Bernstein's free and public lecture is scheduled from 6-7 p.m., Sept. 26, at Chao Auditorium located at the University of Louisville's Ekstrom Library (directions).

Bernstein will consider the relationship between Jefferson's constitutional theory and practice and address Jefferson's failures to reconcile his professed commitments to principle (such as freedom of the press and human equality) with his actual practice, both personal and political. According to Bernstein, these failures raise questions about Jefferson’s sincerity and about any politician’s ability to reconcile theory and practice in dealing with the conflicts between liberty and power at the core of constitutional government.

About the Lecturer

R. B. Bernstein, Distinguished Adjunct Professor of Law at New York Law School, was born and raised in New York City, where he still lives. He was educated at Amherst College, the Harvard Law School and New York University. He has written, edited or co-edited 20 books on American constitutional and legal history, focusing on the American Revolution and the early American republic.

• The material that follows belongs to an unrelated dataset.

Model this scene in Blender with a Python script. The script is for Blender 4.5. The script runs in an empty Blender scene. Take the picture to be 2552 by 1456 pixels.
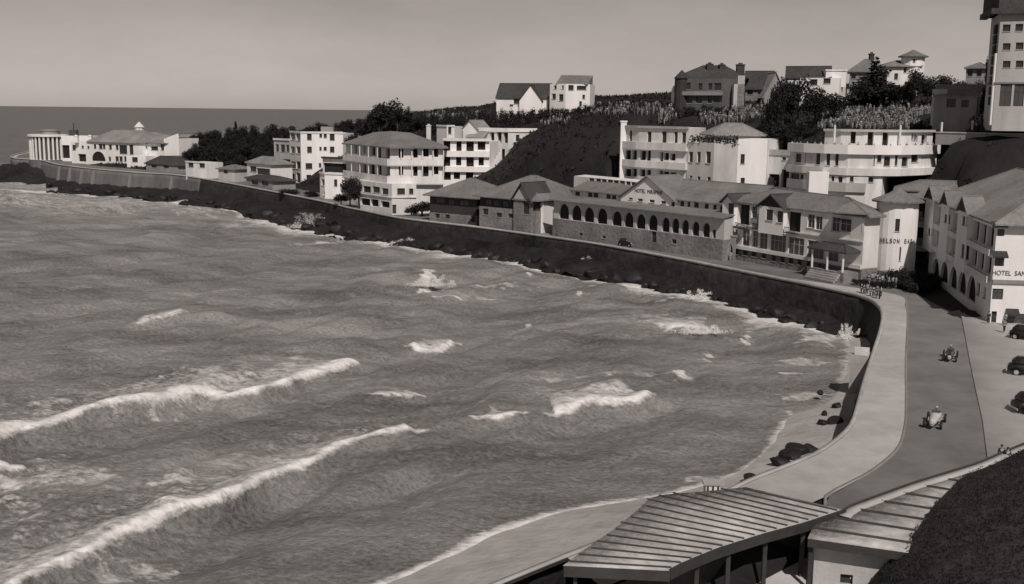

Works include The Founding Fathers Reconsidered (Oxford, 2009), which a finalist for the 2010 George Washington Book Prize, and Thomas Jefferson (Oxford, 2003). He is now working on The Education of John Adams, a concise biography scheduled for publication by Oxford University Press in 2012.

About the McConnell Center

The McConnell Center offers this Civic Education Program to the public free of charge. The non-profit, non-partisan program was established to assist Kentucky citizens develop a better understanding of the American Constitution and American history and encourage open and free discussion of perennial concerns that inform contemporary politics.